▶ Exercise brief
All of the data should be output character for character, except the pictures.

▶ Excerpted records
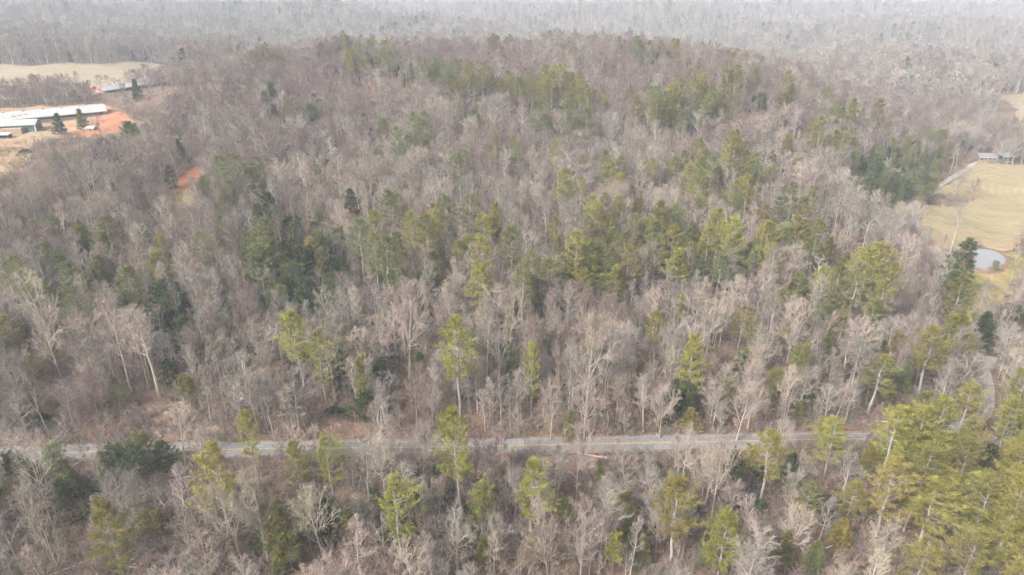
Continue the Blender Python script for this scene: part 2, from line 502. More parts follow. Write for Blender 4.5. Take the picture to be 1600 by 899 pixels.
M['needle_olive'] = plant('olive_needles', (0.15, 0.145, 0.04), (0.28, 0.255, 0.085), 0.2, 0.25, 0.02)
M['needle_green'] = plant('green_needles', (0.14, 0.155, 0.06), (0.27, 0.27, 0.115), 0.2, 0.25, 0.025)
M['needle_dark'] = plant('dark_needles', (0.048, 0.068, 0.03), (0.12, 0.142, 0.062), 0.25, 0.2, 0.02)
M['leaf_dark'] = plant('dark_evergreen_leaves', (0.045, 0.065, 0.028), (0.11, 0.135, 0.055), 0.25, 0.15, 0.02)
M['brush'] = plant('dry_brush', (0.23, 0.165, 0.125), (0.36, 0.27, 0.21), 0.25)

class MB:
    def __init__(s): s.v, s.f, s.m = [], [], []
    def tube(s, pts, rr, n, mat=0, cap=False):
        pts = np.asarray(pts, float)
        d = pts[-1] - pts[0]
        d /= np.linalg.norm(d) + 1e-9
        a = cross(d, (0.31, 0.17, 0.93) if abs(d[2]) < 0.9 else (1, 0, 0)); a /= np.linalg.norm(a)
        b = cross(d, a)
        base = len(s.v)
        ang = np.arange(n) * 2 * math.pi / n
        ring = np.cos(ang)[:, None] * a + np.sin(ang)[:, None] * b
        for p, r in zip(pts, rr):
            s.v += list(p + ring * r)
        for k in range(len(pts) - 1):
            for j in range(n):
                q, w = base + k * n + j, base + k * n + (j + 1) % n
                s.f.append((q, w, w + n, q + n)); s.m.append(mat)
    def spike(s, p, q, r, mat=0, n=3):
        d = q - p
        L = np.linalg.norm(d) + 1e-9
        d = d / L
        a = cross(d, (0.31, 0.17, 0.93)); a /= np.linalg.norm(a) + 1e-9
        b = cross(d, a)
        base = len(s.v)
        for k in range(n):
            t = 2 * math.pi * k / n
            s.v.append(p + (a * math.cos(t) + b * math.sin(t)) * r)
        s.v.append(q)
        for k in range(n):
            s.f.append((base + k, base + (k + 1) % n, base + n)); s.m.append(mat)
    def blade(s, p, q, w, side, mat=0):
        base = len(s.v)
        s.v += [p - side * w, p + side * w, q]
        s.f.append((base, base + 1, base + 2)); s.m.append(mat)
    def build(s, name, mats): return mesh(name, s.v, s.f, mats, s.m)

def unit(v): return v / (math.sqrt(v[0] * v[0] + v[1] * v[1] + v[2] * v[2]) + 1e-9)
def cross(a, b): return np.array((a[1] * b[2] - a[2] * b[1], a[2] * b[0] - a[0] * b[2], a[0] * b[1] - a[1] * b[0]))

def bare_tree(seed, H, width, clear, n1, n2, n3, n4, tw, lod=0, fork=False, up_bias=1.0, r0=None):
    """leafless hardwood: returns (trunk, crown) mesh builders"""
    r = np.random.RandomState(seed)
    T, C = MB(), MB()
    r0 = r0 or H * 0.0115
    nseg = 8
    bend = r.normal(0, 0.012 * H, 2)
    tp = []
    for k in range(nseg + 1):
        t = k / nseg
        tp.append(np.array([bend[0] * t * t + r.normal(0, 0.006 * H) * t, bend[1] * t * t + r.normal(0, 0.006 * H) * t, t * H * 0.97]))
    tp = np.array(tp)
    tr = r0 * (1 - np.linspace(0, 1, nseg + 1)) ** 0.85 + 0.02
    tr[0] *= 1.35
    T.tube(tp, tr, 6 if lod == 0 else 4)
    leaders = [(tp, tr)]
    if fork:
        for k in range(r.randint(1, 3)):
            t0 = r.uniform(0.3, 0.5)
            p0 = np.array([np.interp(t0, np.linspace(0, 1, nseg + 1), tp[:, i]) for i in range(3)])
            az = r.rand() * 6.28
            out = np.array([math.cos(az), math.sin(az), 0]) * width * r.uniform(0.18, 0.3)
            q = [p0 + out * (s ** 0.7) + np.array([0, 0, (H * r.uniform(0.86, 0.96) - p0[2]) * s]) for s in np.linspace(0, 1, 6)]
            rr = np.interp(t0, [0, 1], [r0, 0.03]) * 0.7 * (1 - np.linspace(0, 1, 6)) + 0.02
            T.tube(q, rr, 5)
            leaders.append((np.array(q), rr))
    for i in range(n1):
        L_p, L_r = leaders[i % len(leaders)]
        t = clear + (0.98 - clear) * ((i + r.rand() * 0.8) / n1)
        zt = t * H * 0.97
        zt = max(zt, L_p[0][2] + 0.3)
        p = np.array([np.interp(zt, L_p[:, 2], L_p[:, k]) for k in range(3)])
        s = (t - clear) / (1 - clear)
        env = math.sin(math.pi * min(1, 0.16 + 0.80 * s)) ** 0.7
        L = width * 0.5 * env * r.uniform(0.72, 1.15) / 0.92
        el = rad(22 + 45 * s + r.normal(0, 9)) * up_bias
        az = i * 2.399 + r.normal(0, 0.4)
        d = np.array([math.cos(az) * math.cos(el), math.sin(az) * math.cos(el), math.sin(el)])
        pts = [p]
        dd = d.copy()
        for k in range(4):
            pts.append(pts[-1] + dd * L / 4)
            dd = unit(dd + np.array([r.normal(0, .16), r.normal(0, .16), 0.16 * up_bias + r.normal(0, .1)]))
        pts = np.array(pts)
        rl = max(0.05, 0.5 * np.interp(zt, L_p[:, 2], L_r))
        C.tube(pts, np.linspace(rl, 0.03, 5), 4 if lod == 0 else 3, 0)
        for j in range(n2):
            u = 0.22 + 0.78 * (j + r.rand()) / n2
            q = np.array([np.interp(u, np.linspace(0, 1, 5), pts[:, k]) for k in range(3)])
            base = unit(pts[min(4, int(u * 4) + 1)] - pts[max(0, int(u * 4) - 1)])
            d2 = unit(base + r.normal(0, 0.55, 3) + np.array([0, 0, 0.28 * up_bias]))
            L2 = L * 0.5 * (1.15 - 0.55 * u) * r.uniform(0.6, 1.2) + 0.3
            e = q + d2 * L2 + np.array([0, 0, 0.12 * L2])
            mid = (q + e) / 2 + r.normal(0, 0.05 * L2, 3)
            if lod == 0: C.tube([q, mid, e], (rl * 0.5 + 0.012, rl * 0.34 + 0.012, 0.018), 3, 0)
            else: C.spike(q, e, 0.06 + 0.03 * lod, 0)
            for m_ in range(n3):
                w = 0.2 + 0.8 * (m_ + r.rand()) / n3
                g = q + (mid - q) * min(1, w * 2) if w < 0.5 else mid + (e - mid) * (w - 0.5) * 2
                d3 = unit(d2 + r.normal(0, 0.6, 3) + np.array([0, 0, 0.22 * up_bias]))
                L3 = L2 * 0.5 * r.uniform(0.6, 1.25) + 0.25
                e3 = g + d3 * L3
                if lod == 0: C.spike(g, e3, tw * 0.8, 1)
                else: C.blade(g, e3, tw * 1.3, unit(cross(d3, r.normal(0, 1, 3))), 1)
                for k in range(n4):
                    h = g + (e3 - g) * r.uniform(0.15, 1.0)
                    d4 = unit(d3 + r.normal(0, 0.65, 3) + np.array([0, 0, 0.2 * up_bias]))
                    C.blade(h, h + d4 * r.uniform(0.45, 1.2) * (1 + 0.4 * lod), tw * 0.6 * (1 + 0.6 * lod), unit(cross(d4, r.normal(0, 1, 3))), 1)
    return T, C

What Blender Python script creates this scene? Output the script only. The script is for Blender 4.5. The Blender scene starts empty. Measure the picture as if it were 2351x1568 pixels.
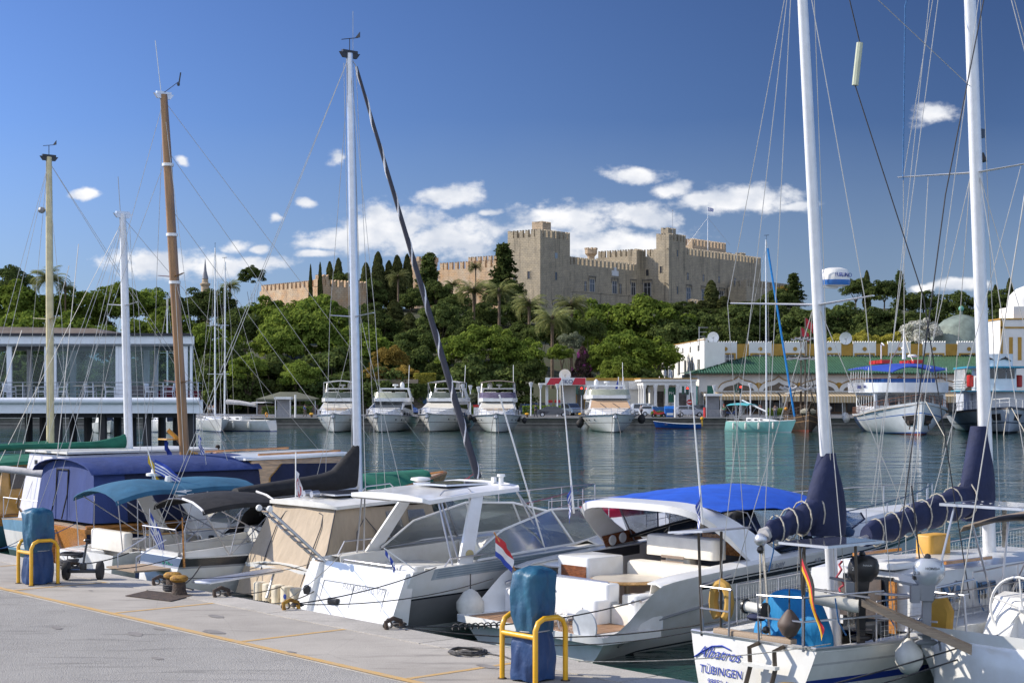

▶ Solution to the exercise
Continue the Blender Python script for this scene: part 2, from line 502. More parts follow. Write for Blender 4.5. Take the picture to be 1600 by 899 pixels.
M['needle_olive'] = plant('olive_needles', (0.15, 0.145, 0.04), (0.28, 0.255, 0.085), 0.2, 0.25, 0.02)
M['needle_green'] = plant('green_needles', (0.14, 0.155, 0.06), (0.27, 0.27, 0.115), 0.2, 0.25, 0.025)
M['needle_dark'] = plant('dark_needles', (0.048, 0.068, 0.03), (0.12, 0.142, 0.062), 0.25, 0.2, 0.02)
M['leaf_dark'] = plant('dark_evergreen_leaves', (0.045, 0.065, 0.028), (0.11, 0.135, 0.055), 0.25, 0.15, 0.02)
M['brush'] = plant('dry_brush', (0.23, 0.165, 0.125), (0.36, 0.27, 0.21), 0.25)

class MB:
    def __init__(s): s.v, s.f, s.m = [], [], []
    def tube(s, pts, rr, n, mat=0, cap=False):
        pts = np.asarray(pts, float)
        d = pts[-1] - pts[0]
        d /= np.linalg.norm(d) + 1e-9
        a = cross(d, (0.31, 0.17, 0.93) if abs(d[2]) < 0.9 else (1, 0, 0)); a /= np.linalg.norm(a)
        b = cross(d, a)
        base = len(s.v)
        ang = np.arange(n) * 2 * math.pi / n
        ring = np.cos(ang)[:, None] * a + np.sin(ang)[:, None] * b
        for p, r in zip(pts, rr):
            s.v += list(p + ring * r)
        for k in range(len(pts) - 1):
            for j in range(n):
                q, w = base + k * n + j, base + k * n + (j + 1) % n
                s.f.append((q, w, w + n, q + n)); s.m.append(mat)
    def spike(s, p, q, r, mat=0, n=3):
        d = q - p
        L = np.linalg.norm(d) + 1e-9
        d = d / L
        a = cross(d, (0.31, 0.17, 0.93)); a /= np.linalg.norm(a) + 1e-9
        b = cross(d, a)
        base = len(s.v)
        for k in range(n):
            t = 2 * math.pi * k / n
            s.v.append(p + (a * math.cos(t) + b * math.sin(t)) * r)
        s.v.append(q)
        for k in range(n):
            s.f.append((base + k, base + (k + 1) % n, base + n)); s.m.append(mat)
    def blade(s, p, q, w, side, mat=0):
        base = len(s.v)
        s.v += [p - side * w, p + side * w, q]
        s.f.append((base, base + 1, base + 2)); s.m.append(mat)
    def build(s, name, mats): return mesh(name, s.v, s.f, mats, s.m)

def unit(v): return v / (math.sqrt(v[0] * v[0] + v[1] * v[1] + v[2] * v[2]) + 1e-9)
def cross(a, b): return np.array((a[1] * b[2] - a[2] * b[1], a[2] * b[0] - a[0] * b[2], a[0] * b[1] - a[1] * b[0]))

def bare_tree(seed, H, width, clear, n1, n2, n3, n4, tw, lod=0, fork=False, up_bias=1.0, r0=None):
    """leafless hardwood: returns (trunk, crown) mesh builders"""
    r = np.random.RandomState(seed)
    T, C = MB(), MB()
    r0 = r0 or H * 0.0115
    nseg = 8
    bend = r.normal(0, 0.012 * H, 2)
    tp = []
    for k in range(nseg + 1):
        t = k / nseg
        tp.append(np.array([bend[0] * t * t + r.normal(0, 0.006 * H) * t, bend[1] * t * t + r.normal(0, 0.006 * H) * t, t * H * 0.97]))
    tp = np.array(tp)
    tr = r0 * (1 - np.linspace(0, 1, nseg + 1)) ** 0.85 + 0.02
    tr[0] *= 1.35
    T.tube(tp, tr, 6 if lod == 0 else 4)
    leaders = [(tp, tr)]
    if fork:
        for k in range(r.randint(1, 3)):
            t0 = r.uniform(0.3, 0.5)
            p0 = np.array([np.interp(t0, np.linspace(0, 1, nseg + 1), tp[:, i]) for i in range(3)])
            az = r.rand() * 6.28
            out = np.array([math.cos(az), math.sin(az), 0]) * width * r.uniform(0.18, 0.3)
            q = [p0 + out * (s ** 0.7) + np.array([0, 0, (H * r.uniform(0.86, 0.96) - p0[2]) * s]) for s in np.linspace(0, 1, 6)]
            rr = np.interp(t0, [0, 1], [r0, 0.03]) * 0.7 * (1 - np.linspace(0, 1, 6)) + 0.02
            T.tube(q, rr, 5)
            leaders.append((np.array(q), rr))
    for i in range(n1):
        L_p, L_r = leaders[i % len(leaders)]
        t = clear + (0.98 - clear) * ((i + r.rand() * 0.8) / n1)
        zt = t * H * 0.97
        zt = max(zt, L_p[0][2] + 0.3)
        p = np.array([np.interp(zt, L_p[:, 2], L_p[:, k]) for k in range(3)])
        s = (t - clear) / (1 - clear)
        env = math.sin(math.pi * min(1, 0.16 + 0.80 * s)) ** 0.7
        L = width * 0.5 * env * r.uniform(0.72, 1.15) / 0.92
        el = rad(22 + 45 * s + r.normal(0, 9)) * up_bias
        az = i * 2.399 + r.normal(0, 0.4)
        d = np.array([math.cos(az) * math.cos(el), math.sin(az) * math.cos(el), math.sin(el)])
        pts = [p]
        dd = d.copy()
        for k in range(4):
            pts.append(pts[-1] + dd * L / 4)
            dd = unit(dd + np.array([r.normal(0, .16), r.normal(0, .16), 0.16 * up_bias + r.normal(0, .1)]))
        pts = np.array(pts)
        rl = max(0.05, 0.5 * np.interp(zt, L_p[:, 2], L_r))
        C.tube(pts, np.linspace(rl, 0.03, 5), 4 if lod == 0 else 3, 0)
        for j in range(n2):
            u = 0.22 + 0.78 * (j + r.rand()) / n2
            q = np.array([np.interp(u, np.linspace(0, 1, 5), pts[:, k]) for k in range(3)])
            base = unit(pts[min(4, int(u * 4) + 1)] - pts[max(0, int(u * 4) - 1)])
            d2 = unit(base + r.normal(0, 0.55, 3) + np.array([0, 0, 0.28 * up_bias]))
            L2 = L * 0.5 * (1.15 - 0.55 * u) * r.uniform(0.6, 1.2) + 0.3
            e = q + d2 * L2 + np.array([0, 0, 0.12 * L2])
            mid = (q + e) / 2 + r.normal(0, 0.05 * L2, 3)
            if lod == 0: C.tube([q, mid, e], (rl * 0.5 + 0.012, rl * 0.34 + 0.012, 0.018), 3, 0)
            else: C.spike(q, e, 0.06 + 0.03 * lod, 0)
            for m_ in range(n3):
                w = 0.2 + 0.8 * (m_ + r.rand()) / n3
                g = q + (mid - q) * min(1, w * 2) if w < 0.5 else mid + (e - mid) * (w - 0.5) * 2
                d3 = unit(d2 + r.normal(0, 0.6, 3) + np.array([0, 0, 0.22 * up_bias]))
                L3 = L2 * 0.5 * r.uniform(0.6, 1.25) + 0.25
                e3 = g + d3 * L3
                if lod == 0: C.spike(g, e3, tw * 0.8, 1)
                else: C.blade(g, e3, tw * 1.3, unit(cross(d3, r.normal(0, 1, 3))), 1)
                for k in range(n4):
                    h = g + (e3 - g) * r.uniform(0.15, 1.0)
                    d4 = unit(d3 + r.normal(0, 0.65, 3) + np.array([0, 0, 0.2 * up_bias]))
                    C.blade(h, h + d4 * r.uniform(0.45, 1.2) * (1 + 0.4 * lod), tw * 0.6 * (1 + 0.6 * lod), unit(cross(d4, r.normal(0, 1, 3))), 1)
    return T, C

What Blender Python script creates this scene? Output the script only. The script is for Blender 4.5. The Blender scene starts empty. Measure the picture as if it were 2351x1568 pixels.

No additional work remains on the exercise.